As state budgets have dwindled, funding for higher education has as well.  If our goal is to create local jobs for a local economy, having the funding and classroom space for local students is a must.  Currently, according to the NEA data referenced above, South Carolina ranks 35th in per capita expenditures for higher education.  In addition, according to the American Council on Education, South Carolina has decreased funding for higher education, on a personal income basis, by 66.8% from 1980 to 2011.  This has forced institutions of higher education to become more reliant on non-resident students in order to fill the void in income.  Where is a local comprehensive university going to go to get the funding for expanded degree programs?  Probably not the State House in Columbia where the university would have to compete for a very limited pool of resources with other in-state schools.

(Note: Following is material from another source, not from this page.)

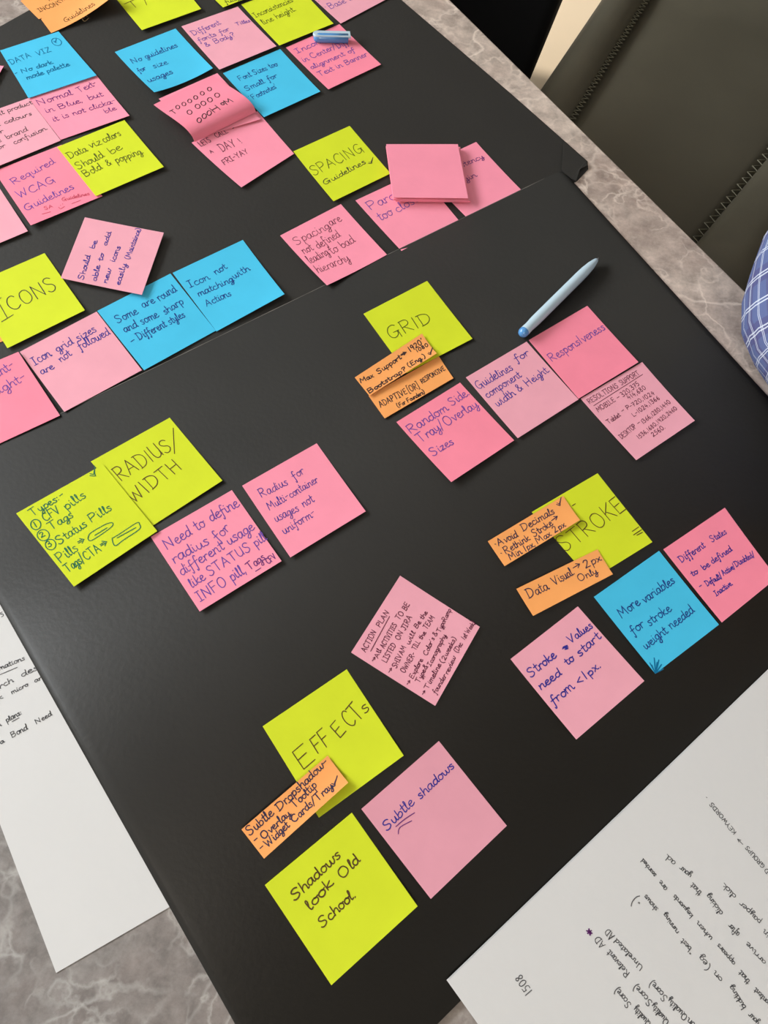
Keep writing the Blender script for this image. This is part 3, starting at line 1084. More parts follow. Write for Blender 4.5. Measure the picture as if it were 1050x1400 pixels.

It is fairly clear that we are suffering from a gap between skilled labor and an economy which is becoming more reliant on innovation based industries.  This gap is occurring across the nation as well as locally.  If we added a research university here in Charleston to help bridge that gap for local businesses, that university would have to compete with other universities across the country for a small group of qualified students that have interest in those areas.  The place to start, therefore, may be to build the structure and support in order to foster skills and interest in our middle and high-schools.  Perhaps then we could transition those students in to local training and degree programs and finally in to a vibrant local workforce.

This is going to require a collaborative effort, however.  Government (both state and local), education systems, and businesses are going to have to work together to fund out-reach programs and schools. There is not going to be one easy solution to bridging this gap.  It going to require leadership, innovation, and cooperation by our entire community.